Entre os seguidores de Cristo nada deve fazer-se pela força nem por imposição. Sempre deve prevalecer um espírito de amor e tolerância compreensiva. Os que são mais fortes na fé devem suportar as fraquezas dos mais fracos (Romanos 15:1), bem como Cristo levou as fraquezas e debilidades de todos (Isaías 53:4-6). Não há lugar para a crítica que emana da justiça própria e cujo ponto de vista e prática pareçam serem superiores a de outros.

Na Didajé 8:1, documento cristão não canónico do século II, faz-se a seguinte advertência: "Vosso jejum não seja feito em comum com os hipócritas, porque eles jejuam no segundo e no quinto dia da semana; mas vocês jejuais no quarto dia e no dia da preparação [sexta-feira]." (CBASD, vol. 5, p. 826). Sabe-se que o jejum se praticava nas segundas e quintas-feiras, especialmente nas sete semanas que decorriam entre a Páscoa e Pentecostes, e nos dois meses que separavam o fim da "festa do tabernáculo" do início da "festa da dedicação" (Levítico capítulo 23:33-36; João 10:22). Alguns cristãos jejuavam nas quartas e sextas-feiras para não serem confundidos com os judeus que jejuavam nas segundas e nas quintas-feiras.

Referencias:
1. Isaías capítulo 3; Romanos 5:1-2; Romanos 8:19-23; I João 2:1-4; Ezequiel 18:23-32 cf Ezequiel 33:11.

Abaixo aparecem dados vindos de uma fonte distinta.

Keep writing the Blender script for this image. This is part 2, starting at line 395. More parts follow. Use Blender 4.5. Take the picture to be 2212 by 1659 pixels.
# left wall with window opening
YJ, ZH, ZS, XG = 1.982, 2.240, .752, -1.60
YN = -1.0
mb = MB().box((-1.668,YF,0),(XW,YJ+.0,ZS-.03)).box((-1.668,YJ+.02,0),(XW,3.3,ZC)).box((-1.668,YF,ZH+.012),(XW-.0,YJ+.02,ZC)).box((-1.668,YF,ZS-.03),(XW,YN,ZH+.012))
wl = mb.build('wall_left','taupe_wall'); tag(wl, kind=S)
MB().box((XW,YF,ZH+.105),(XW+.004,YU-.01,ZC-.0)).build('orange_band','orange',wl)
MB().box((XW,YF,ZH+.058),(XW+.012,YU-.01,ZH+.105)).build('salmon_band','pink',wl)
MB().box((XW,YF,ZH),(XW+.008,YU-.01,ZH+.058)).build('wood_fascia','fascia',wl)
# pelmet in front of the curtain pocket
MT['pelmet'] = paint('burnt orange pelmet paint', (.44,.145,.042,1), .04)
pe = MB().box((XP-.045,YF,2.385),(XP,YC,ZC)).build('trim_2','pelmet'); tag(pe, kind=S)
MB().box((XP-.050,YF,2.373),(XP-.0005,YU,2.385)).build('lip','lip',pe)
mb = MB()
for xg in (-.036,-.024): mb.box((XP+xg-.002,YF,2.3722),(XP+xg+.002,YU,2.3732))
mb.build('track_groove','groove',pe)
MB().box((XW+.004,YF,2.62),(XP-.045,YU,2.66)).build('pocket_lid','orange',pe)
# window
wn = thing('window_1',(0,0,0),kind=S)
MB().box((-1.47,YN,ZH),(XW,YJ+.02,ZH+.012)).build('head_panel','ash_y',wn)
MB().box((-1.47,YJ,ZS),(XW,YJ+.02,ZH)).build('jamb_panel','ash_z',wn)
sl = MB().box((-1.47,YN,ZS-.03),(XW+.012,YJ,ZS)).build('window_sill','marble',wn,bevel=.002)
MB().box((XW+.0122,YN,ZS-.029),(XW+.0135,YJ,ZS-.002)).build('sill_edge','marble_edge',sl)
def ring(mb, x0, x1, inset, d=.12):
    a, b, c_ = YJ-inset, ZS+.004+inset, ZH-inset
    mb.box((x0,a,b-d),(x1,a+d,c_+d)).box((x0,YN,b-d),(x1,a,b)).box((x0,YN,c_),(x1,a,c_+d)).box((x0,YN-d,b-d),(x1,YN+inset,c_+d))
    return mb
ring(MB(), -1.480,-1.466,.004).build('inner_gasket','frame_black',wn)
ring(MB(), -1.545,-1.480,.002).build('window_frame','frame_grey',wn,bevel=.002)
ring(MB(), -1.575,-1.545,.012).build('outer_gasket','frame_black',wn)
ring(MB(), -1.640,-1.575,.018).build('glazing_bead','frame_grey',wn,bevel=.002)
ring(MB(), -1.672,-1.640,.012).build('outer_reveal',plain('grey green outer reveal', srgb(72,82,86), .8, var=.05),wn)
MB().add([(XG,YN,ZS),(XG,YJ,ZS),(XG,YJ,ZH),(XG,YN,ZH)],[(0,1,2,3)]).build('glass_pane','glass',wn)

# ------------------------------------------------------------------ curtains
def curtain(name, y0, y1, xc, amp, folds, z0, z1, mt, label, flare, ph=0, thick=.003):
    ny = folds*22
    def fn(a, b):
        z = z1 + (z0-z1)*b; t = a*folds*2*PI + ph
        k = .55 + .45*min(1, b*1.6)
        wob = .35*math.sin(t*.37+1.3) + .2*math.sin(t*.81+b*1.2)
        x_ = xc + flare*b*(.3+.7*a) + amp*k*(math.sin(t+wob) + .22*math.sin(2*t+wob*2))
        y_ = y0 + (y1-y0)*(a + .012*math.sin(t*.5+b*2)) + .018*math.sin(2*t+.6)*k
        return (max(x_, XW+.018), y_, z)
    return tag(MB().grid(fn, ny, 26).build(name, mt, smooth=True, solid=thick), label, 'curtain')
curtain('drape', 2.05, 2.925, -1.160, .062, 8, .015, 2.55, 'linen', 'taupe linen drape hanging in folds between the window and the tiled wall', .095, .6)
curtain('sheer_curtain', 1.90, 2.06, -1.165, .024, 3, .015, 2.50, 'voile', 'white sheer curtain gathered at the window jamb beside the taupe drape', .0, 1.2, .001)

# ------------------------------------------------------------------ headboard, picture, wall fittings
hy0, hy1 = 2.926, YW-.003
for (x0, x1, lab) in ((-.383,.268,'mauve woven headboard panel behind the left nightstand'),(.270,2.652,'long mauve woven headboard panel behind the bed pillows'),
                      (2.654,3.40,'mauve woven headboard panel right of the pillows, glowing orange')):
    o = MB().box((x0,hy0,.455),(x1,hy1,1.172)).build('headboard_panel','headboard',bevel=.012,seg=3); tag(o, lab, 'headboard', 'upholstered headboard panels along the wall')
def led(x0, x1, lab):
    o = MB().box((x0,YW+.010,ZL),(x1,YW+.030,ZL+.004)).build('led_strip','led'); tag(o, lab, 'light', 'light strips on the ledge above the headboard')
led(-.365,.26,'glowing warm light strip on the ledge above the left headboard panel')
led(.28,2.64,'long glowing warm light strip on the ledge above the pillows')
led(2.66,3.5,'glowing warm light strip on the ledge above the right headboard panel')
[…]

2. WHITE, E. G. Caminho a Cristo, p. 60.
3. I João 3:4; Romanos 4:15; Romanos 7:7; Romanos 6:23.
4. João 14:25-26; Isaías 30:21 cf Hebreus 10:16-17; I João 5:1-5.
5. GONZALEZ, L. S. Assim Diz o Senhor, 5.ª ed., 1993.
6. WHITE, E. G. Atos dos Apóstolos, sec. IV, cap. 39, p. 424.
7. Ibidem, cap. 37, p. 393.
8. Romanos 3:31, Romanos 6:15 cf Romanos 7:7, I João 3:4.
9. WHITE, E. G. Fé e Obras, p. 31.
10. Ellen G. White, Signs of the Times, 25 de agosto de 1887.